I’ve played dozens of rounds, and I’ll tell you exactly what’s happening behind the matchmaker curtain so you don’t walk into your next game surprised. You’ll get the practical steps that change how you queue, plus what Bungie has said about adding a duo option.

After my first match I saw a duo clutch a comeback against a trio. Marathon duos matchmaking, explained
Here’s the blunt version: Marathon does not offer a dedicated duos queue right now. The game launched with a trios-first matchmaking system — similar to how ARC Raiders handled early queues — and most lobbies are assembled around three-player teams.
You can still play as two. Turn off party fill before you hit matchmaking and you, plus one friend, will drop into games. But the matchmaker doesn’t guarantee you’ll face another duo. I’ve queued solo and as a pair; both times I met squads of three. It feels, at times, like the deck is stacked against you, but that’s a matchmaking design choice, not a bug.
Does Marathon have duos?
No dedicated duos mode exists at launch. You can queue solo, duo, or trio, but the game currently prioritizes filling matches into trios. That means your two-person party will usually meet teams of three unless Bungie changes the queue logic.
Can you queue as a duo and avoid trios?
Short answer: not reliably. The practical workaround is to disable party fill, play with a friend, and treat the mismatch as a training ground. I ran multiple solo rounds using the Rook shell and regularly saw trios — sometimes I won, sometimes I didn’t. Either way, you learn faster when numbers are against you.
Will Bungie add a dedicated duo queue?
Bungie has publicly acknowledged player feedback. On X they said they’ve “heard” requests about duos and passed the feedback to the dev team. That doesn’t promise a date, but it raises the odds that a duo queue will arrive soon — duo matches are a staple in competitive shooters and often get prioritized after launch.
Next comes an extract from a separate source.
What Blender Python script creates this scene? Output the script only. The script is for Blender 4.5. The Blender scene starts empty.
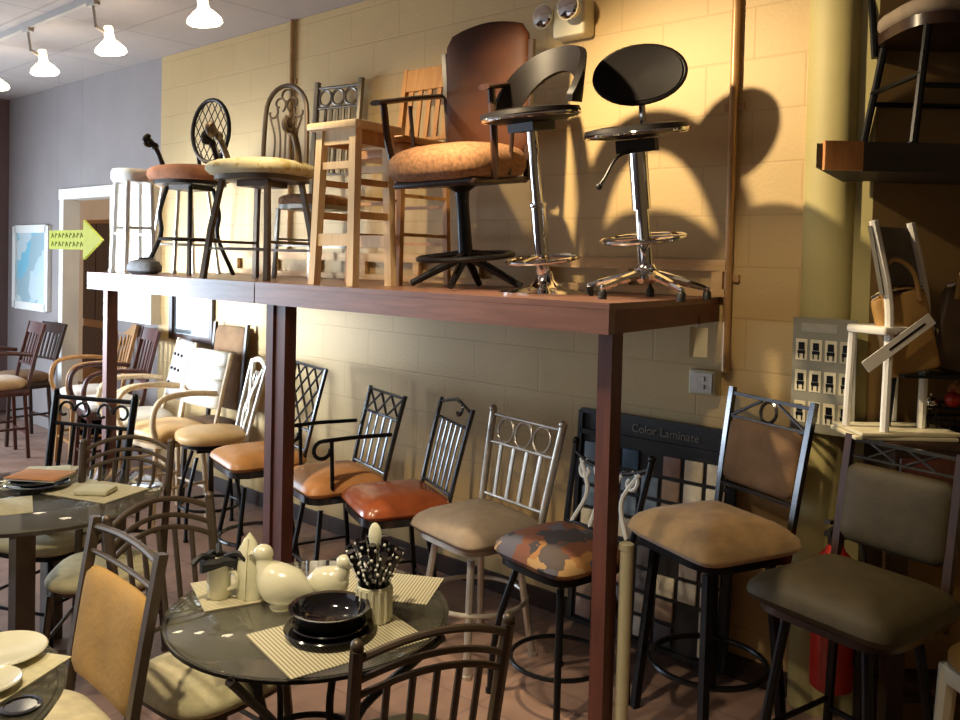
import bpy, math, random
from mathutils import Vector, Matrix
random.seed(7)
PI=math.pi
SC=bpy.context.scene
COL=SC.collection
def R(d): return math.radians(d)
def lerp(a,b,t): return a+(b-a)*t

# ------------------------------------------------------------------ materials
def _new(name):
    m=bpy.data.materials.new(name); m.use_nodes=True
    nt=m.node_tree; b=nt.nodes['Principled BSDF']
    return m,nt,b
def mat(name,col,rough=.5,metal=0.,var=.12,scale=18.,bump=0.,emit=0.,coat=0.,spec=None,sheen=0.,ecol=None):
    m,nt,b=_new(name)
    N=nt.nodes; L=nt.links
    tc=N.new('ShaderNodeTexCoord'); nz=N.new('ShaderNodeTexNoise')
    nz.inputs['Scale'].default_value=scale; nz.inputs['Detail'].default_value=5
    L.new(tc.outputs['Object'],nz.inputs['Vector'])
    cr=N.new('ShaderNodeValToRGB')
    lo=[max(0,c*(1-var)) for c in col]; hi=[min(1,c*(1+var)) for c in col]
    cr.color_ramp.elements[0].color=(*lo,1); cr.color_ramp.elements[1].color=(*hi,1)
    cr.color_ramp.elements[0].position=.3; cr.color_ramp.elements[1].position=.7
    L.new(nz.outputs['Fac'],cr.inputs['Fac']); L.new(cr.outputs['Color'],b.inputs['Base Color'])
    b.inputs['Roughness'].default_value=rough; b.inputs['Metallic'].default_value=metal
    if spec is not None: b.inputs['Specular IOR Level'].default_value=spec
    if coat: b.inputs['Coat Weight'].default_value=coat; b.inputs['Coat Roughness'].default_value=.12
    if sheen: b.inputs['Sheen Weight'].default_value=sheen
    if bump:
        bp=N.new('ShaderNodeBump'); bp.inputs['Strength'].default_value=bump; bp.inputs['Distance'].default_value=.01
        n2=N.new('ShaderNodeTexNoise'); n2.inputs['Scale'].default_value=scale*8; L.new(tc.outputs['Object'],n2.inputs['Vector'])
        L.new(n2.outputs['Fac'],bp.inputs['Height']); L.new(bp.outputs['Normal'],b.inputs['Normal'])
    if emit:
        b.inputs['Emission Color'].default_value=(*(ecol or col),1); b.inputs['Emission Strength'].default_value=emit
    return m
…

If you want to influence that timeline, vote with reports and posts: the more players flag the request on Bungie’s channels and social platforms, the higher the chance it moves up the backlog. Think of it like filing a support ticket that thousands of players sign.
Short tips from my test runs: disable party fill if you want to play with a friend; avoid queuing during peak chaos if you want predictable teammate counts; and practice small-team tactics — spread, crossfire control, and objective timing matter far more than raw firepower.
A couple of friends can still enjoy Marathon right now — it’s not broken, it’s just designed for trios. Treat mismatched games as intentional difficulty tuning and your duo will improve faster.
Between Bungie’s replies, the ARC Raiders comparison, and my rounds on Tau Ceti, the path forward is obvious: community pressure and play patterns will shape the next matchmaking patch. Are you going to keep waiting for a duo queue, or are you going to make mismatched games your advantage?